WHAT YOU SHOULD DO
Locate all lines with the word "this" and copy them out.

########

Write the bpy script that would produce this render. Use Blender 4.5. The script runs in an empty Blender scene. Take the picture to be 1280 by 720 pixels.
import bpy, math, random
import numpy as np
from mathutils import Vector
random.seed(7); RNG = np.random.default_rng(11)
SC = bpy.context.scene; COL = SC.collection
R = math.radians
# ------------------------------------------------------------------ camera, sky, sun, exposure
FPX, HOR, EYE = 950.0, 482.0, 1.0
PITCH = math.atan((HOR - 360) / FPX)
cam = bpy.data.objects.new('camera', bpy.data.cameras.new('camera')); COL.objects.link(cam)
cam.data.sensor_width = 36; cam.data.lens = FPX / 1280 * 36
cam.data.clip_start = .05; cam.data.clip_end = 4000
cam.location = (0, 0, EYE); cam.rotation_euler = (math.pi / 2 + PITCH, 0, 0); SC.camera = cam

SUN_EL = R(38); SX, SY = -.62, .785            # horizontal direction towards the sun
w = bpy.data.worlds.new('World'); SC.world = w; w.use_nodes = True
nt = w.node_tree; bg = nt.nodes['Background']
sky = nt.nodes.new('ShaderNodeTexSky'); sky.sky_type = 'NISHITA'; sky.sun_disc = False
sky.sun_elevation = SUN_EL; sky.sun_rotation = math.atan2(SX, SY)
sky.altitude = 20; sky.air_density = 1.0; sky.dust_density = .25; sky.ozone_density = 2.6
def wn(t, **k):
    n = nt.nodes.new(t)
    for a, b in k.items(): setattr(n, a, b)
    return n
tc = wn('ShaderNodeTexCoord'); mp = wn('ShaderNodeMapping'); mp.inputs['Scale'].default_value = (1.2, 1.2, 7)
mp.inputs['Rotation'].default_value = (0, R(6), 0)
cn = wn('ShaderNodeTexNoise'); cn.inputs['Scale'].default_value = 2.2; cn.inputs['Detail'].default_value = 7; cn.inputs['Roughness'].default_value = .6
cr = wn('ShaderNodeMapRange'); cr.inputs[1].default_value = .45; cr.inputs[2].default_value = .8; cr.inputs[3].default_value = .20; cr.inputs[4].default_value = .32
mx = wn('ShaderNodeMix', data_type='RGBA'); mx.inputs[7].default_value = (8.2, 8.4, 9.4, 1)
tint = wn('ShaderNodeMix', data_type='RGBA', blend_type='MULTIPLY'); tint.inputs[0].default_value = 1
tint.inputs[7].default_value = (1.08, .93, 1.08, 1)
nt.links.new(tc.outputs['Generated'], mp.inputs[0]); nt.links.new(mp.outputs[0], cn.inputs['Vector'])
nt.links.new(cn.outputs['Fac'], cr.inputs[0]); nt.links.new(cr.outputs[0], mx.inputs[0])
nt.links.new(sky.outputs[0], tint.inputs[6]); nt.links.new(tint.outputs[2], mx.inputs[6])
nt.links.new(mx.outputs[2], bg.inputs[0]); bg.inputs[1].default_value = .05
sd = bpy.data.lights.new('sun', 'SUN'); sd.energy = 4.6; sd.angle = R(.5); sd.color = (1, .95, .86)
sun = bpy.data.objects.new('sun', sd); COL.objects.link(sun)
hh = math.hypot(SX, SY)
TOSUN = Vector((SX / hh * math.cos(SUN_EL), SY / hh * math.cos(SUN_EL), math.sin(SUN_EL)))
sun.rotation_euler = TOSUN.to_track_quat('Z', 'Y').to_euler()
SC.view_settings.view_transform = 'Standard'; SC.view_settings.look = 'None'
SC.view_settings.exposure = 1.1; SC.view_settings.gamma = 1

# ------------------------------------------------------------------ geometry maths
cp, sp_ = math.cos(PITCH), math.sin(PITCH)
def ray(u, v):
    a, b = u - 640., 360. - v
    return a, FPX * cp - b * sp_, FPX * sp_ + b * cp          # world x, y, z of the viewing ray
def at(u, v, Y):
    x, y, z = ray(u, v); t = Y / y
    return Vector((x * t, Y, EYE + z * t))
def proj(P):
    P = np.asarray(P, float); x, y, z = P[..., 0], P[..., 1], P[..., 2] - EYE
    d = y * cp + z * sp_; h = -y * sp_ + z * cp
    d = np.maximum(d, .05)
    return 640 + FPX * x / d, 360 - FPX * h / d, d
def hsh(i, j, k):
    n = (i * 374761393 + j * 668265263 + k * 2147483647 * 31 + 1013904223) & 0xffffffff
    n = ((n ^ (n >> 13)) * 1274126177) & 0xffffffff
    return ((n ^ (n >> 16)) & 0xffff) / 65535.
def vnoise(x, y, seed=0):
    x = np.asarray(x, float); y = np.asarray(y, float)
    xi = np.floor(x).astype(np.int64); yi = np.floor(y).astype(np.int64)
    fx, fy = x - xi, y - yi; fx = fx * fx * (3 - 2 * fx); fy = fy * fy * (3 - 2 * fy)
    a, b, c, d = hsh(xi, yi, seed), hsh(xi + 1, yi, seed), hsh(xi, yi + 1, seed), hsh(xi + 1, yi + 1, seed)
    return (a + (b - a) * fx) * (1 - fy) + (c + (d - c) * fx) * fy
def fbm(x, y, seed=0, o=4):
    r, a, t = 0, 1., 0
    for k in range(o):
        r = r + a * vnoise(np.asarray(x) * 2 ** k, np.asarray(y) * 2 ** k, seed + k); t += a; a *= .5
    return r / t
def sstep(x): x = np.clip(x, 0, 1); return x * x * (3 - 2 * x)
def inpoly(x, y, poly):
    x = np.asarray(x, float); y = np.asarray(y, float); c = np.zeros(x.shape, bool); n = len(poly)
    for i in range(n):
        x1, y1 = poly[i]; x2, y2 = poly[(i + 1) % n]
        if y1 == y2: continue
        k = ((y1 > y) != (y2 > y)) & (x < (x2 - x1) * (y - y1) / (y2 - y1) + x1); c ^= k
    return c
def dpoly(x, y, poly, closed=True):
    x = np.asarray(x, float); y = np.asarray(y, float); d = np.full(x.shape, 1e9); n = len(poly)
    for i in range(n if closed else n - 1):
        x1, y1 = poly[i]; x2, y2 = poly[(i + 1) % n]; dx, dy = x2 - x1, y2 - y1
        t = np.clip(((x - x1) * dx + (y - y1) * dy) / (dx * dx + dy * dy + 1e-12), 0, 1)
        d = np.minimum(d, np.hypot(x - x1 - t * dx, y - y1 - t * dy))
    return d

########

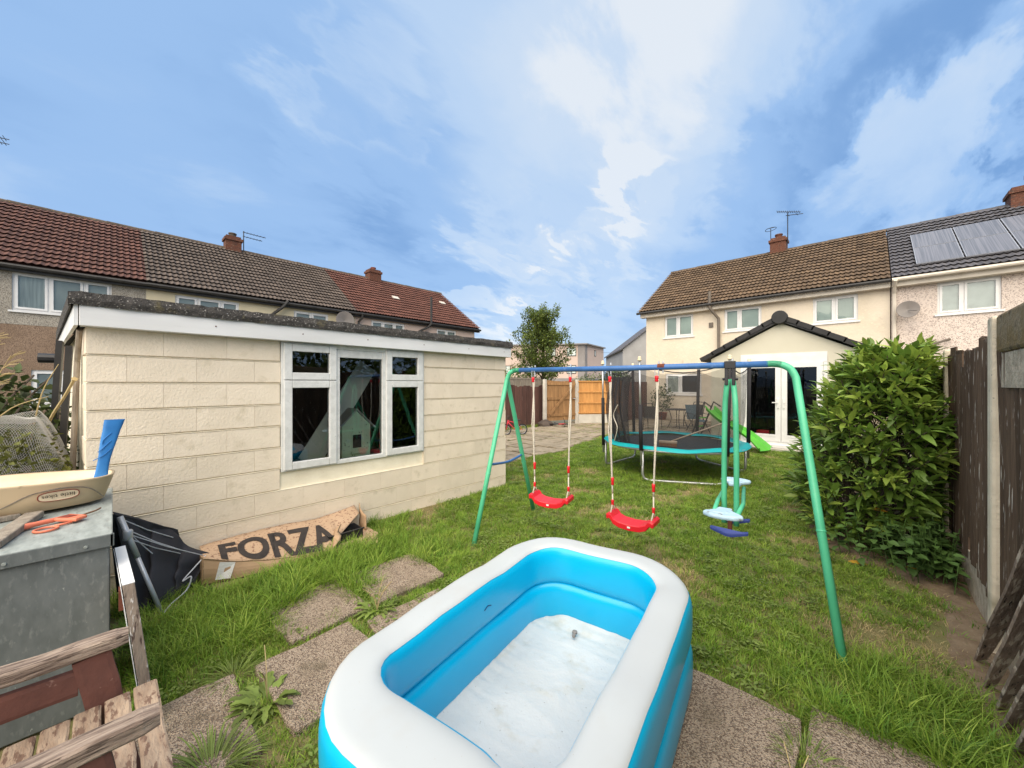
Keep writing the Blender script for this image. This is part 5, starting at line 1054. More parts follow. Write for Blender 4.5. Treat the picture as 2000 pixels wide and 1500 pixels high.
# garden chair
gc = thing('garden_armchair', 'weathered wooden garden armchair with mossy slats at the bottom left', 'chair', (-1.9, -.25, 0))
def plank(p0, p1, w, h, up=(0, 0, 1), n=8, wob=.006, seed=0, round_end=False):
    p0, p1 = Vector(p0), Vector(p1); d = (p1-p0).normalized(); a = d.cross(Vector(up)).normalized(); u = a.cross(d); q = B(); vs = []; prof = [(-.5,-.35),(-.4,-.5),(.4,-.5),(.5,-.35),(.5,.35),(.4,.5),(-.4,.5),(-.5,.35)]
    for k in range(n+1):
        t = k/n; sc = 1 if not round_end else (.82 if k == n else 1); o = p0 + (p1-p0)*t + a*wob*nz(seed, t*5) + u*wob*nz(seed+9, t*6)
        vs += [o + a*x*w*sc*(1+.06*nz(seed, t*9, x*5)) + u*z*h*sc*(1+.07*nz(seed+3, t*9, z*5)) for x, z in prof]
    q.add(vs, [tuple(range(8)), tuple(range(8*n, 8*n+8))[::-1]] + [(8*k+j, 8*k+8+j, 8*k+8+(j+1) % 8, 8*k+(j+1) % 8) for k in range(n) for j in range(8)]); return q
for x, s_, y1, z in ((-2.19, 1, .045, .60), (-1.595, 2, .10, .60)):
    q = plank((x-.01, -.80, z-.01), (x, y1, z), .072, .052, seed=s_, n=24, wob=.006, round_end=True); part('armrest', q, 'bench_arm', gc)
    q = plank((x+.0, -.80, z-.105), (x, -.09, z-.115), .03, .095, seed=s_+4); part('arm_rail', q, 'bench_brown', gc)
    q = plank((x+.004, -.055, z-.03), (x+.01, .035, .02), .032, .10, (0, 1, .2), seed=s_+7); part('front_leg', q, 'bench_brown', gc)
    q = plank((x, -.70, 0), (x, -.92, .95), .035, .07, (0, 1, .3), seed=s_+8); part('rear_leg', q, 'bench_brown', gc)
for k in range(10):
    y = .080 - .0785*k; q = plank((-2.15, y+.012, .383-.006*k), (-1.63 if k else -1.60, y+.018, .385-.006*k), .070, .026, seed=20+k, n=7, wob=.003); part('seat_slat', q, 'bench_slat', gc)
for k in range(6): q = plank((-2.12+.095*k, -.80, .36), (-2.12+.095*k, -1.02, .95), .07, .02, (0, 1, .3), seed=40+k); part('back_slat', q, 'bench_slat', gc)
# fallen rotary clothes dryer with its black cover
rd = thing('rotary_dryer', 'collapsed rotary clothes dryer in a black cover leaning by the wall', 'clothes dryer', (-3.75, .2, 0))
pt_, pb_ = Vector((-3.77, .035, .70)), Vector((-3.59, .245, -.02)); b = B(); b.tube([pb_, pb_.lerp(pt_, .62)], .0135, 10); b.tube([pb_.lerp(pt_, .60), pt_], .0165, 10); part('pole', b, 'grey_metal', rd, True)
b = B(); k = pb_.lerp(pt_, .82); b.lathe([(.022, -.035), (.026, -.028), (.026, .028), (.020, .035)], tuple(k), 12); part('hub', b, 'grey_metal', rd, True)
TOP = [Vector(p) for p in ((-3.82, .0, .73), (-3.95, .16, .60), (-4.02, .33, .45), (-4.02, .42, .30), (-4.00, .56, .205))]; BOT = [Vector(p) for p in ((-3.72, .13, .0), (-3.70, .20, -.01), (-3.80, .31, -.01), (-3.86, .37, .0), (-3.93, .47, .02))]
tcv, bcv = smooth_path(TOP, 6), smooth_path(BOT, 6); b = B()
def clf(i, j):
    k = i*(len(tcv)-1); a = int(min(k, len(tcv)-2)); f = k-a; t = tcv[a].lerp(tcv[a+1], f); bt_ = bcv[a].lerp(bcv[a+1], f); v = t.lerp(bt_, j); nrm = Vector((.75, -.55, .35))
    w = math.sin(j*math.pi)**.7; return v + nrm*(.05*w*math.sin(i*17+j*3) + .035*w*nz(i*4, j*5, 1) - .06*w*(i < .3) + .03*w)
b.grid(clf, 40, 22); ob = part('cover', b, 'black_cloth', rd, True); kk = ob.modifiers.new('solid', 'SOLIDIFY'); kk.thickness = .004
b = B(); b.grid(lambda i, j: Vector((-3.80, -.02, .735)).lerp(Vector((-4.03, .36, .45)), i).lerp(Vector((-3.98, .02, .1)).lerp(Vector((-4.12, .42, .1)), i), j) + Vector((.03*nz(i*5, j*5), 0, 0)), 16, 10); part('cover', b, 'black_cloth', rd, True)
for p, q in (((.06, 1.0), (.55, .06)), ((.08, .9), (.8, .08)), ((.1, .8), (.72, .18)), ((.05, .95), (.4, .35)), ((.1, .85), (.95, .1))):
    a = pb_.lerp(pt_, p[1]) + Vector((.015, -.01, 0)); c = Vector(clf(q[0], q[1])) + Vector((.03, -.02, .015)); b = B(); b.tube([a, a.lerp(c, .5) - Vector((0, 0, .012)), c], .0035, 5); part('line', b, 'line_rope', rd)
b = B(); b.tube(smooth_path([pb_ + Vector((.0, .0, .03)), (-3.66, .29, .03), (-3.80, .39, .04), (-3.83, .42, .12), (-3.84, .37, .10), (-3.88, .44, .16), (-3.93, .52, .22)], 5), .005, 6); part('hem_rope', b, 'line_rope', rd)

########

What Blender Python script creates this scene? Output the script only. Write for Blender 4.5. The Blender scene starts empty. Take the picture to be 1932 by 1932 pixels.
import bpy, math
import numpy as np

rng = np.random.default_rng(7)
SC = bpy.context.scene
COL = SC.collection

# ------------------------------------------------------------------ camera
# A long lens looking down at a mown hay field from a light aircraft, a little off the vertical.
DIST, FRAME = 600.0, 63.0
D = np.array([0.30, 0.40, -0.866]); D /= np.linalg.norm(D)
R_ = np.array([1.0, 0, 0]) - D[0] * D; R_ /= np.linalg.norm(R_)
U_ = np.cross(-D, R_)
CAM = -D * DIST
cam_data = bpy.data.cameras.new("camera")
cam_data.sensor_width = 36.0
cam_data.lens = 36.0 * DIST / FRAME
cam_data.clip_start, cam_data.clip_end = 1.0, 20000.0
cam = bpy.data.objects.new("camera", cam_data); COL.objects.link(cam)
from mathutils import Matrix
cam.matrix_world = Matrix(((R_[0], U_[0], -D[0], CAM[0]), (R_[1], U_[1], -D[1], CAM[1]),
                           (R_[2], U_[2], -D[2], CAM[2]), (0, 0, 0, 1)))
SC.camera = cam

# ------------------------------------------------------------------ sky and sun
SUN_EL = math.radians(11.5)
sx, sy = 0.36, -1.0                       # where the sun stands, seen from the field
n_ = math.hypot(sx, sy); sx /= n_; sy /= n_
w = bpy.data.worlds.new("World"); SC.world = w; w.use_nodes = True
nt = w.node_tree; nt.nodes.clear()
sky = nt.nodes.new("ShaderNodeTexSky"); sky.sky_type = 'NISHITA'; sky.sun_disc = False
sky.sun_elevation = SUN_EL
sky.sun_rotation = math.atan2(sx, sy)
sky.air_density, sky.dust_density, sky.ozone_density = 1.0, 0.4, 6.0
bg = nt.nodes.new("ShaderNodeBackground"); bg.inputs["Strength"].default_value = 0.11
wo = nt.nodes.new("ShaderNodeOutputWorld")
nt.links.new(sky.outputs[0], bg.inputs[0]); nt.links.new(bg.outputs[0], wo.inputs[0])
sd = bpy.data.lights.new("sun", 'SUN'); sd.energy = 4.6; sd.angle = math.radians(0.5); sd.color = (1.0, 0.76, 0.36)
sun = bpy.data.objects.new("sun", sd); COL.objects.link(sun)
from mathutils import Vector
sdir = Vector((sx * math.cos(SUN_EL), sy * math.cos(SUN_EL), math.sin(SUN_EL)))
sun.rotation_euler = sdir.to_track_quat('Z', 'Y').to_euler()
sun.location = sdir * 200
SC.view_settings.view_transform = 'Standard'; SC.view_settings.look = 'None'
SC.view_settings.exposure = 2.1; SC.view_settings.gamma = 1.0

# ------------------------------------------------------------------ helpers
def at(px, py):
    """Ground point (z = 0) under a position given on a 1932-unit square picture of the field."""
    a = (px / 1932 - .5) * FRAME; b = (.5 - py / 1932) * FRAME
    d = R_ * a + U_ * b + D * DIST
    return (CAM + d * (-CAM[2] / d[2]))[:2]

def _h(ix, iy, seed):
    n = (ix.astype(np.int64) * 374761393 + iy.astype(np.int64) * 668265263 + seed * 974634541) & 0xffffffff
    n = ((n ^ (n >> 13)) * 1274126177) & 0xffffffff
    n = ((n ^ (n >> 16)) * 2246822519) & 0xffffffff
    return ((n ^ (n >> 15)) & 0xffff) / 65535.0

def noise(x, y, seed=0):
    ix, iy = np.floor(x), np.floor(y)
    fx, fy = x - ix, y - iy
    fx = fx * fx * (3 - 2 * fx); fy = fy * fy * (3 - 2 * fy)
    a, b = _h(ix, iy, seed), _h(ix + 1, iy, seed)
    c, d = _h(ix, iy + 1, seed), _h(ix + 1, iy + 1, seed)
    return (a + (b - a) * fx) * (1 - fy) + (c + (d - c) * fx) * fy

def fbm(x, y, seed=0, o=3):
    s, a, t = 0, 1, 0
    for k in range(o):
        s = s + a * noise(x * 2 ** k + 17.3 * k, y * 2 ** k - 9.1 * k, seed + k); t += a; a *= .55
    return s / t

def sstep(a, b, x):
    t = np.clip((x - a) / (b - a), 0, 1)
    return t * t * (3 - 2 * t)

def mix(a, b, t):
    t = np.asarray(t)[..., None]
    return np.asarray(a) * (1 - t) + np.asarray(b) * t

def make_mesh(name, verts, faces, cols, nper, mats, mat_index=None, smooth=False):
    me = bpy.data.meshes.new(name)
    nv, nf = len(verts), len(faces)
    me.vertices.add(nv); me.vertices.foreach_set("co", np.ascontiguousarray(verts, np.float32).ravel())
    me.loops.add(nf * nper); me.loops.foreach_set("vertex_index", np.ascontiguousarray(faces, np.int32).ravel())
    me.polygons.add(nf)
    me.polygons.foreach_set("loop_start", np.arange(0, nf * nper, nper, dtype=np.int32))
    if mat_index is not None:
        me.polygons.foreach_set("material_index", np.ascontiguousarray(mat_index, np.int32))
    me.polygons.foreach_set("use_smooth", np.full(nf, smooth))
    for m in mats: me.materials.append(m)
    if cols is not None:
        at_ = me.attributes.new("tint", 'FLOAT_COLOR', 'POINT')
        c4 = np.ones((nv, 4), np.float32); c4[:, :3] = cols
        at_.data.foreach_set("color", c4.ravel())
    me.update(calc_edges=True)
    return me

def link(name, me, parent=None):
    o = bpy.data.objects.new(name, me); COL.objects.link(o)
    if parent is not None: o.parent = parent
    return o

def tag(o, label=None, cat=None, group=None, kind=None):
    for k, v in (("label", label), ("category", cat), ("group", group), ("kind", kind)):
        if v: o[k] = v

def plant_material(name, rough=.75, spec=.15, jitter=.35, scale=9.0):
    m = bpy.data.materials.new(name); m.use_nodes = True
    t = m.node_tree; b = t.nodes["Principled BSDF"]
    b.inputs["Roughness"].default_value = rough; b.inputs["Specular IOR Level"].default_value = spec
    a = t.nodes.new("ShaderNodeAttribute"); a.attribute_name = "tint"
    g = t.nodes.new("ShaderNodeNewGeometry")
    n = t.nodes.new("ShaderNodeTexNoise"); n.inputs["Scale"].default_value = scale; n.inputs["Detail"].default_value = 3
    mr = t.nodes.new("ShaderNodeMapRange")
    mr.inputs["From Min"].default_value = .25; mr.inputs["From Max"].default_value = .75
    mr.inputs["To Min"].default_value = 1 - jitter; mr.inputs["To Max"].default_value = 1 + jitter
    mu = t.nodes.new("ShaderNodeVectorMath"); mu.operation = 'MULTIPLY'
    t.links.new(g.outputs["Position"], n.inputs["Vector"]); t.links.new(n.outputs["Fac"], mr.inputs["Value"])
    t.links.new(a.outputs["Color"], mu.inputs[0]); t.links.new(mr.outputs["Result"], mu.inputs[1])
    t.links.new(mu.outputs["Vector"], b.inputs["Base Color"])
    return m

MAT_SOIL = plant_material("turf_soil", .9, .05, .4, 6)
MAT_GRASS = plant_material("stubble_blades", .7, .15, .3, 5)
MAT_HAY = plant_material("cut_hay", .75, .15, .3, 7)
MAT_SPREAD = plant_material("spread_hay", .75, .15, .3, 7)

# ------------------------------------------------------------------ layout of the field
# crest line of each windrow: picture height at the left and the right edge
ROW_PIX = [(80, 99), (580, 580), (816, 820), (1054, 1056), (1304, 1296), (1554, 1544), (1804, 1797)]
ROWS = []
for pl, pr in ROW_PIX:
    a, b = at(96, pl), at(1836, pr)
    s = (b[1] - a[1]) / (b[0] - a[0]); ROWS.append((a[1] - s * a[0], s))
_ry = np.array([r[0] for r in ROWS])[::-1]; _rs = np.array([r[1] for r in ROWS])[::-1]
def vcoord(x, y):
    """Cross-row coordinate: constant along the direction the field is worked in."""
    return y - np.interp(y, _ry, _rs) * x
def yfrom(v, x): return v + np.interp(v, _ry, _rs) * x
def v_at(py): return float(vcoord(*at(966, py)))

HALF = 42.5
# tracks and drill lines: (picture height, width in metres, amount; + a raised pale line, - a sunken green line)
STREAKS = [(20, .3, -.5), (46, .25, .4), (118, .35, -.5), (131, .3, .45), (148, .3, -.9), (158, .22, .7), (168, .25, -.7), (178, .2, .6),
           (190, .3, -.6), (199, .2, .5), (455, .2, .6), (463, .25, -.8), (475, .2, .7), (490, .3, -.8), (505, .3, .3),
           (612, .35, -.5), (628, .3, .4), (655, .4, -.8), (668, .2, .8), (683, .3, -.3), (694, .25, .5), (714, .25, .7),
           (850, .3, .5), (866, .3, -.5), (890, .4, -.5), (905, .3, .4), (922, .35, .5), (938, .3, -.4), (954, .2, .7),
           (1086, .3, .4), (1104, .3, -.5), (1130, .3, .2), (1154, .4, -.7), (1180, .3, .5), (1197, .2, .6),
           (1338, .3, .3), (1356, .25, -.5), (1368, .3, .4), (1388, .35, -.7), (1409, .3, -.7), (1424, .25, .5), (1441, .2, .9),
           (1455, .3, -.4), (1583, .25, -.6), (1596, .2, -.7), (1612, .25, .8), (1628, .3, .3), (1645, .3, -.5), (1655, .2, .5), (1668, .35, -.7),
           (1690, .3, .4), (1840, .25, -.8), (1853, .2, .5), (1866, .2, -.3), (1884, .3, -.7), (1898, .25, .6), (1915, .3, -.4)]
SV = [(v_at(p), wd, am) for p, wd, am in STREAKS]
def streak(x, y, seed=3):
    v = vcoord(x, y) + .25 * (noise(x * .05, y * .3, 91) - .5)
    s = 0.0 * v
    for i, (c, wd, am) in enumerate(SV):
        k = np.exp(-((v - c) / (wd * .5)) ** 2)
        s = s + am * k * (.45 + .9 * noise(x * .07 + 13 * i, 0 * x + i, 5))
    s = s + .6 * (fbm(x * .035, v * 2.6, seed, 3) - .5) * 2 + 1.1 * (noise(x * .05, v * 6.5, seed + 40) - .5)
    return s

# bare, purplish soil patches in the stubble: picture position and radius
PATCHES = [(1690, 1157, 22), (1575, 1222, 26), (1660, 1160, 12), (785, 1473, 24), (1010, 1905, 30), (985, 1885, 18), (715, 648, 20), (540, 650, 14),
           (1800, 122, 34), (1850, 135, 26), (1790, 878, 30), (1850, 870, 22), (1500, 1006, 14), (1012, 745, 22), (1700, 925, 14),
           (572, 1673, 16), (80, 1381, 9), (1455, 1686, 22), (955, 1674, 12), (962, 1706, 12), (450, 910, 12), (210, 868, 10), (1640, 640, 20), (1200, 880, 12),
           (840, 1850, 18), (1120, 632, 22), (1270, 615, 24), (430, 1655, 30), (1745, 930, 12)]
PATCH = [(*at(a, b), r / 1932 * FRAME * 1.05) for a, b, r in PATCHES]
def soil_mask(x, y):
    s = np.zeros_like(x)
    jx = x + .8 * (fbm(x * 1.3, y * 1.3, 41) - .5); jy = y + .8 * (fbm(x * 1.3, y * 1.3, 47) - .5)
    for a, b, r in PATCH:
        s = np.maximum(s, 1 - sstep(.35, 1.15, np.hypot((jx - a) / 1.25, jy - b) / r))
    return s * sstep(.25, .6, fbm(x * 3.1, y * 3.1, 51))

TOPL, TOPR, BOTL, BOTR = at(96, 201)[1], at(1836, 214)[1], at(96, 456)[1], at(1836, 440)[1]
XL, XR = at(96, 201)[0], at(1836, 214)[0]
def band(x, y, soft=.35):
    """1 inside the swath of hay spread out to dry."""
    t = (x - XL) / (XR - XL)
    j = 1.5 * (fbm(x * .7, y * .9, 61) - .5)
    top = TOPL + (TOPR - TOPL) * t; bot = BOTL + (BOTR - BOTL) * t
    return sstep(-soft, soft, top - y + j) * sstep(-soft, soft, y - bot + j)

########

COMPLETE ANSWER
Write the bpy script that would produce this render. Use Blender 4.5. The script runs in an empty Blender scene. Take the picture to be 1280 by 720 pixels.
Keep writing the Blender script for this image. This is part 5, starting at line 1054. More parts follow. Write for Blender 4.5. Treat the picture as 2000 pixels wide and 1500 pixels high.
What Blender Python script creates this scene? Output the script only. Write for Blender 4.5. The Blender scene starts empty. Take the picture to be 1932 by 1932 pixels.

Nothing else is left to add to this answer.